After 40 years of ever deeper economic integration between the US and China, it is hard to imagine a real severance of ties. Many executives believe that politicians in Washington and Beijing will patch up their differences when they realise the true implications of "decoupling" the world's two largest economies. The hope is that a trade deal will stabilise things, even if it has to wait until after the US presidential election.
But that is too complacent. The reality is that decoupling has much further to go. It is already spreading beyond technology and into finance. In time, it will affect every large industry, from manufacturing to consumer goods. And all multinationals — even those based in Europe — will be affected.

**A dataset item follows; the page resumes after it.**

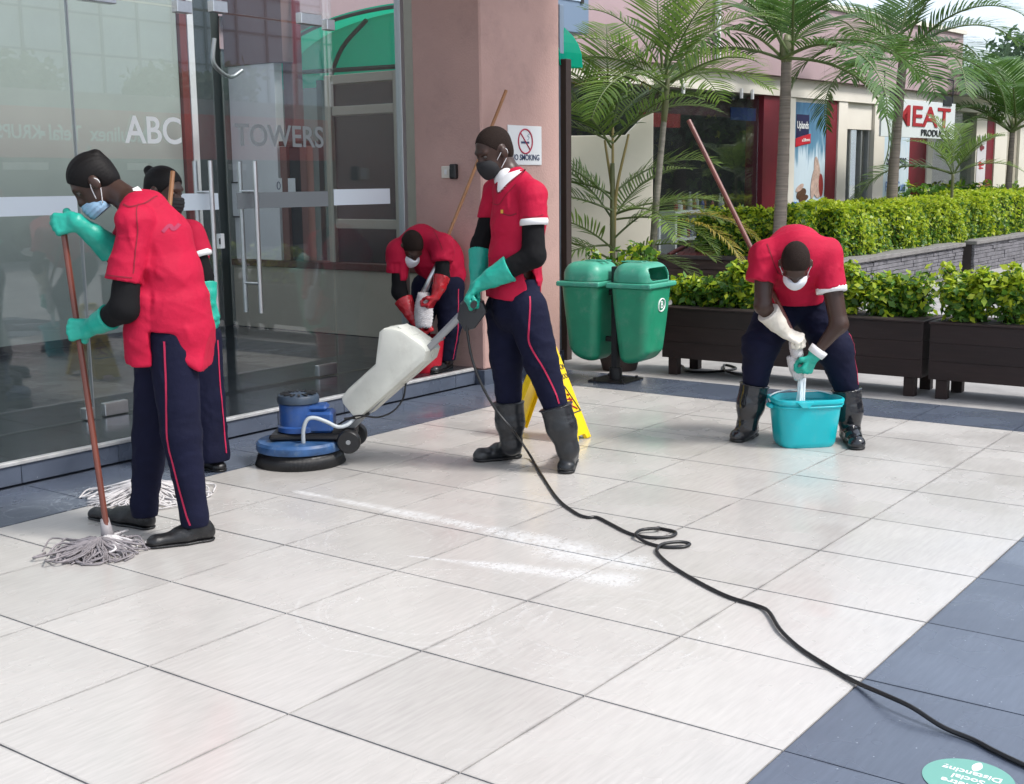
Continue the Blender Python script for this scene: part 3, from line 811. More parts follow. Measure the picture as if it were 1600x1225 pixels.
# posters
def poster(s0, s1, z0, z1, label, c0, c1, nn=.175):
    t = thing('poster', spt((s0 + s1) / 2, nn, z0), label, 'poster')
    m = bpy.data.materials.new('poster_print'); m.use_nodes = True; nt = m.node_tree
    tc = nt.nodes.new('ShaderNodeTexCoord'); sp = nt.nodes.new('ShaderNodeSeparateXYZ'); nt.links.new(tc.outputs['Object'], sp.inputs[0])
    no = nt.nodes.new('ShaderNodeTexNoise'); no.inputs['Scale'].default_value = 3; mpp = nt.nodes.new('ShaderNodeMapping'); mpp.inputs['Scale'].default_value = (4, 4, .7)
    nt.links.new(tc.outputs['Object'], mpp.inputs[0]); nt.links.new(mpp.outputs[0], no.inputs['Vector'])
    mr = nt.nodes.new('ShaderNodeMapRange'); mr.inputs['From Max'].default_value = z1 - z0
    nt.links.new(sp.outputs[2], mr.inputs['Value'])
    ad = nt.nodes.new('ShaderNodeMath'); ad.operation = 'MULTIPLY_ADD'; ad.inputs[1].default_value = .7; ad.use_clamp = True
    su = nt.nodes.new('ShaderNodeMath'); su.operation = 'SUBTRACT'; su.inputs[1].default_value = .5
    nt.links.new(no.outputs['Fac'], su.inputs[0]); nt.links.new(su.outputs[0], ad.inputs[0]); nt.links.new(mr.outputs[0], ad.inputs[2])
    r = nt.nodes.new('ShaderNodeValToRGB')
    for i, (p, c) in enumerate(c0):
        e = r.color_ramp.elements[i] if i < 2 else r.color_ramp.elements.new(p)
        e.position = p; e.color = (*c, 1)
    nt.links.new(ad.outputs[0], r.inputs[0]); nt.links.new(r.outputs[0], nt.nodes['Principled BSDF'].inputs['Base Color'])
    nt.nodes['Principled BSDF'].inputs['Roughness'].default_value = .35
    bx('sheet', (s0, nn - .012, z0), (s1, nn, z1), m, t, ax=SAX, o=SP)
    return t
pt = poster(1.17, 2.22, 1.0, 2.8, 'waterfall poster with Uplands badge and sausages between the red panels', [(0, (.55, .66, .72)), (.45, (.60, .72, .80)), (.62, (.12, .27, .40)), (1, (.04, .12, .22))], None)
def flat(nm, pts, nn, m, par):
    b = MB(); b.prism(pts, 0, .004, [SD, ZV, -SN], SP + SN * nn); return b.obj(nm, m, par)
M_NAVY = mat('badge_navy', (.012, .012, .06), .4); M_RIBB = mat('ribbon_red', (.5, .015, .03), .4); M_PBLUE = mat('poster_blue', (.02, .16, .55), .4)
flat('badge', [(1.2, 2.17), (1.62, 2.17), (1.62, 2.6), (1.2, 2.6)], .162, M_NAVY, pt)
text('lettering', 'Uplands', .17, spt(1.41, .155, 2.42), SD, ZV, M_LETW, pt, .0005, sx=.7)
flat('ribbon', [(1.18, 2.06), (1.43, 2.1), (1.68, 2.13), (1.68, 2.29), (1.43, 2.25), (1.18, 2.2)], .158, M_RIBB, pt)
text('lettering', 'Taste The Difference', .075, spt(1.43, .152, 2.175), nrm(SD + ZV * .12), ZV, M_LETW, pt, .0005, sx=.62)
M_SAUS = [mat('sausage_brown', (.10, .05, .03), .4, noise=.5, nscale=22), mat('ham_pink', (.5, .36, .30), .5, noise=.4, nscale=14), mat('meat_red', (.28, .03, .03), .4)]
for (s, z, w, h, r_, k) in ((1.42, 1.28, .17, .085, .3, 0), (1.36, 1.38, .14, .05, .4, 1), (1.5, 1.2, .16, .055, .2, 0), (1.95, 1.62, .10, .3, .25, 1), (1.83, 1.45, .09, .27, -.2, 1), (2.08, 1.42, .08, .2, .1, 2), (1.98, 1.3, .12, .1, 0, 1)):
    t8 = np.linspace(0, 2 * np.pi, 14, endpoint=False)
    pts = np.stack([s + w * np.cos(t8) * math.cos(r_) - h * np.sin(t8) * math.sin(r_), z + w * np.cos(t8) * math.sin(r_) + h * np.sin(t8) * math.cos(r_)], 1)
    flat('printed_sausage', pts, .160 - .0015 * k - .001 * z, M_SAUS[k], pt)
flat('printed_water', [(1.18, 1.01), (2.21, 1.01), (2.21, 1.16), (2.0, 1.13), (1.8, 1.17), (1.5, 1.12), (1.18, 1.15)], .1615, M_PBLUE, pt)
p2_ = poster(4.45, 5.53, 1.0, 2.8, 'pale blue sausages poster left of the wide red panel', [(0, (.50, .62, .72)), (.5, (.66, .74, .80)), (1, (.40, .58, .72))], None)
text('lettering', 'Sausages', .30, spt(4.98, .155, 1.86), SD, ZV, mat('print_black', (.02, .02, .05), .5), p2_, .0005, sx=.82)
text('lettering', 'Pork Cuts', .26, spt(4.98, .155, 1.36), SD, ZV, mat('print_blue', (.15, .25, .5), .5), p2_, .0005, sx=.8)
flat('printed_water', [(4.46, 1.01), (5.52, 1.01), (5.52, 1.13), (5.1, 1.1), (4.9, 1.15), (4.46, 1.1)], .1615, M_PBLUE, p2_)
p3_ = poster(8.8, 9.27, 1.0, 2.4, 'narrow white poster with pink prints beside the window far right', [(0, (.66, .64, .66)), (.5, (.72, .70, .73)), (1, (.55, .53, .58))], None)
for (z, w, h, m) in ((2.15, .12, .09, M_REDP), (1.8, .17, .06, M_RIBB), (1.72, .13, .03, M_RIBB), (1.35, .12, .1, M_SAUS[1])):
    t8 = np.linspace(0, 2 * np.pi, 10, endpoint=False)
    flat('print', np.stack([9.03 + w * np.cos(t8), z + h * np.sin(t8) * (.7 + .3 * np.cos(3 * t8))], 1), .16, m, p3_)
# hanging sign MEAT PRODUCTS
def onSh(u, v, n):
    d = ray(u, v); q = CAMC + d * (((SP - CAMC) @ SN + n) / (d @ SN)); return float((q - SP) @ SD), float(q[2])
HS0, HZ1 = onSh(1377, 152, -.76); HS1, HZ0 = onSh(1489, 218, -.76)
hs = thing('hanging_sign', spt((HS0 + HS1) / 2, -.75, HZ0), 'white hanging sign with red letters MEAT PRODUCTS behind the palm', 'sign')
bx('board', (HS0, -.78, HZ0), (HS1, -.74, HZ1), mat('sign_board', (.62, .66, .66), .3), hs, ax=SAX, o=SP, c=.004)
M_RED = mat('letter_red', (.32, .015, .02), .5); M_INK = mat('letter_black', (.02, .022, .025), .5)
HM = (HS0 + HS1) / 2; HW = HS1 - HS0
text('lettering', 'MEAT', .50, spt(HM + .03 * HW, -.79, HZ0 + .55 * (HZ1 - HZ0)), SD, ZV, M_RED, hs, .004, sx=HW * .62)
text('lettering', 'PRODUCTS', .16, spt(HM + .22 * HW, -.79, HZ0 + .09), SD, ZV, M_INK, hs, .004, sx=HW * .50)
for (s, w) in ((HS0 + .15 * HW, .4), (HS0 + .87 * HW, .36)):
    bx('top_plate', (s - w / 2, -.80, HZ1 - .05), (s + w / 2, -.785, HZ1 + .12), M_INK, hs, ax=SAX, o=SP)
for s in (HS0 + .1, HS1 - .1): pipe('hanger', [spt(s, -.76, HZ1), spt(s, -.76, 3.3), spt(s, .05, 3.5)], .015, M_INK, hs, 6)
# yellow parasols seen beyond the far window, and grey block at the end of the front
M_YEL = mat('yellow_cloth', (.75, .45, .02), .7)

# ---------------------------------------------------------------- beige garden wall with curved top, near the litter bins
M_BEIGEW = mat('cream_garden_wall', (.76, .71, .61), .75, noise=.06, nscale=2)
WB = CAMC + ray(1021, 300) * 13.0; WB[2] = 0
bw = thing('curved_wall', WB, 'cream wall with swept up curved top behind the litter bins', 'wall')
pz = lambda u, v: (float((onP(u, v, WB) - WB) @ RV), float(onP(u, v, WB)[2]))
poly = [(-1.6, GROUND_Z), (-1.6, pz(905, 212)[1]), pz(905, 212), pz(978, 211), pz(985, 203), pz(1000, 188), pz(1012, 178), pz(1021, 173), (pz(1021, 173)[0], GROUND_Z)]
MB().prism(poly, 0, .18, [RV, ZV, DV], WB, c=.006).obj('wall_slab', M_BEIGEW, bw)

# ---------------------------------------------------------------- raised bed with stone facing
WY = 2.75; WX = 12.55; WH = .5
bed = thing('stone_planter_wall', (WX, WY, 0), 'grey stone faced wall of the long raised bed under the hedge', 'wall')
M_STONE = mat('slate_stone', (.17, .165, .18), .8, noise=.45, nscale=5, bump=.4, bscale=30)
M_STONED = mat('dark_stone', (.045, .035, .033), .8, noise=.5, nscale=3, bump=.4, bscale=25)
def coursed(axis, a0, a1, face, z0, z1, ch, wmin, wmax, out):
    """thin courses of split stone on one face; axis 0 runs in x, 1 in y"""
    b = MB(); z = z0
    while z < z1 - .01:
        h = min(ch * random.uniform(.8, 1.2), z1 - z); a = a0
        while a < a1 - .02:
            w = min(random.uniform(wmin, wmax), a1 - a); pr = random.uniform(.012, .03)
            if axis == 0: b.box((a + .003, face - pr, z + .003), (a + w - .003, face + .03, z + h - .003), c=.004)
            else: b.box((face - pr, a + .003, z + .003), (face + .03, a + w - .003, z + h - .003), c=.004)
            a += w
        z += h
    return b
bx('core', (WX + .03, WY + .03, -.05), (17.9, WY + .3, WH - .06), M_STONED, bed)
bx('core', (18.55, WY + .03, -.05), (34, WY + .3, WH - .06), M_STONED, bed)
coursed(0, WX, 17.9, WY, GROUND_Z, WH - .06, .055, .14, .42, None).obj('stone', M_STONE, bed, kind='stuff')
coursed(0, 18.55, 30, WY, GROUND_Z, WH - .06, .06, .2, .6, None).obj('stone', M_STONE, bed, kind='stuff')
M_COPE = mat('coping', (.21, .20, .195), .85, noise=.3, nscale=4, bump=.2, bscale=30)
x = WX - .06
while x < 33:
    w = min(1.2, 17.92 - x) if x < 17.9 else 1.2
    if w > .1: bx('coping_stone', (x + .004, WY - .06, WH - .058), (x + w - .004, WY + .32, WH), M_COPE, bed, c=.006)
    x += w
    if abs(x - 17.92) < .02: x = 18.53
bx('gap_panel', (17.95, WY + .2, -.04), (18.5, WY + .28, WH - .1), M_STONED, bed)
bd = thing('timber_faced_wall', (WX, 4.2, 0), 'dark brown planked end wall of the raised bed behind the green bins', 'wall')
z = GROUND_Z
M_PLANKW = mat('weathered_plank', (.040, .024, .020), .75, noise=.6, nscale=3, stretch=(1, 1, 12), bump=.3, bscale=20, objrand=.3)
for k in range(4):
    bx('plank', (WX - .05 - .006 * (k % 2), WY + .33, z + .003), (WX - .003, 6.2, z + .125), M_PLANKW, bd, c=.004); z += .128
bx('coping_stone', (WX - .1, WY + .33, z + .002), (WX + .25, 6.2, z + .05), M_STONED, bd, c=.006)
soil = bx('soil', (WX + .26, WY + .325, .2), (34, 6.2, .42), mat('soil', (.03, .022, .016), .95, noise=.4, nscale=6, bump=.6, bscale=20), kind='structure')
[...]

This process is being driven by a fundamental shift in the way both the US and China see their relationship. For the past four decades, business logic has prevailed over strategic rivalry. But we are in a new world in which political rivalry overrides economic incentives — even for a US president who prides himself on being a dealmaker. When Donald Trump was informed that his new order — forcing US companies to cut ties with WeChat, a Chinese messaging app — would hurt American sales in China, his response was, "whatever".
This is not just Trumpian folly. There is now bipartisan consensus in Washington to get tough on China, even if it hurts corporate profits. A bill to force Chinese companies to delist from US stock exchanges if they do not open their books to US regulators was passed unanimously by the senate in May.
In Beijing, too, the political imperative to assert sovereignty now overrides the business incentive to avoid confrontation with the US — China's largest export market. Since President Xi Jinping took power in 2012, China has built military bases across the South China Sea, ended the autonomy of Hong Kong and imprisoned millions of Uighur Muslims in Xinjiang. Military threats to Taiwan are becoming more overt.
Both sides blame the other for starting hostilities. The Chinese point to Trump's unilateral imposition of tariffs. The US responds that Google and Facebook were blocked in China more than a decade before the US took serious action against Chinese tech companies such as Huawei.
Whoever fired the first shot, both sides are now locked into a retaliatory logic. If the US takes more measures against WeChat and Huawei, Beijing is likely to respond by further restricting US tech companies in China. As political tension mounts, so American consumer brands will be vulnerable to boycotts by a nationalistic Chinese public. That is potentially bad news for high-profile American brands such as Starbucks and the National Basketball Association.
Emotions aside, decoupling is also driven by new assessments of risk. The vulnerability of Chinese companies including ZTE and Huawei to bans on sales of US computer chips has intensified China's drive to become self-sufficient in key technologies. US companies are also hedging their bets. Apple, which has built its business around manufacturing in China, is making its latest iPhone in India, as well as China.
The emerging field of conflict is banking and finance. Over the past decade, the US has deployed financial sanctions against countries including Iran and Venezuela to often devastating effect. Now it is beginning to use this tool in its struggle with China.
Government officials in Hong Kong and Xinjiang have been targeted with sanctions, in effect shutting them out of the US financial system. Given the centrality of the dollar to global trade, international banks are wary of violating these. That risk is manageable, while it is confined to a few individuals. But what happens if and when financial sanctions are applied to major Chinese companies?
Wall Street banks, which have made a lot of money listing Chinese companies in New York, are assuming that even if further listings are banned, they can bring companies to market in Hong Kong. But that would rely on the forbearance of both the American and Chinese governments — neither of which can be taken for granted.
European or southeast Asian countries and companies are unlikely to be able to stay on the sidelines. The UK's decision to open its 5G telecoms market to Huawei — in the teeth of US opposition — proved to be unsustainable. HSBC, which makes 80 per cent of its profits in Asia, has been dragged into the rivalry through its role in giving evidence in the US prosecution of Meng Wanzhou, chief financial officer of Huawei.
Big business will want to stay neutral in the emerging cold war between the US and China. But that may prove impossible. The past 40 years of world history have been built around globalisation and the rapprochement between the US and China. But that world is fast disappearing.